Dokładnie 146 samochodów. Tylko tyle wyposażono w trzy pedały i w lewarek, którym trzeba machać. 96 z nich to wersja V8, czyli ta najbardziej pożądana. Co jak co, ale kombinacja wolnossącego V8 z manualną skrzynią biegów ma w sobie coś hipnotyzującego, co budzi ogromne pożądanie. Pozostałe 50 aut wyjechało z fabryki z V6-ką pod maską. Wciąż jest to ciekawa opcja, choć nie ma tego charakteru.
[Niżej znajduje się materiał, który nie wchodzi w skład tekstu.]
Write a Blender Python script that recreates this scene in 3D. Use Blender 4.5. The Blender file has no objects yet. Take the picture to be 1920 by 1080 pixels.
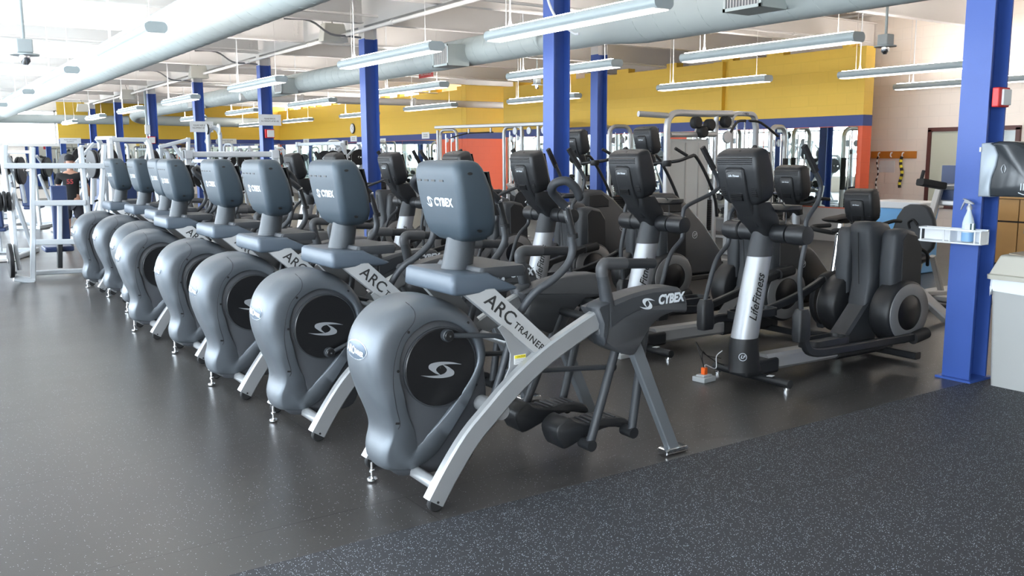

Z ciekawości zacząłem rozglądać się po różnych portalach ogłoszeniowych. Obecnie na rynku jest tylko jeden egzemplarz na sprzedaż - piękna V8-ka w klasycznej czerni. Nie ukrywam, że na widok tego auta zaczynam się lekko ślinić. Zresztą jestem w tej bardzo wąskiej grupie osób, które uwielbiają wygląd pierwszej generacji Panamery. Powiem więcej - dużo bardziej doceniam wersję sprzed liftingu i uważam, że była ona idealna.
Przede wszystkim Porsche stworzyło coś, co jednocześnie nawiązywało do charakteru marki, a zarazem było powiewem świeżości. Jedyną alternatywą dla takiej wolnossącej V8-ki z manualną skrzynią biegów może być tutaj GTS, choć to już zupełnie inna bajka.
Poza tym powiedzmy sobie jedno: Panamera może i wygląda dziwnie, ale jeździ doskonale. A gdy mamy w niej pedał sprzęgła i lewarek skrzyni biegów, to dostajemy naprawdę ciekawe GT, które ucieszy na krętych górskich drogach.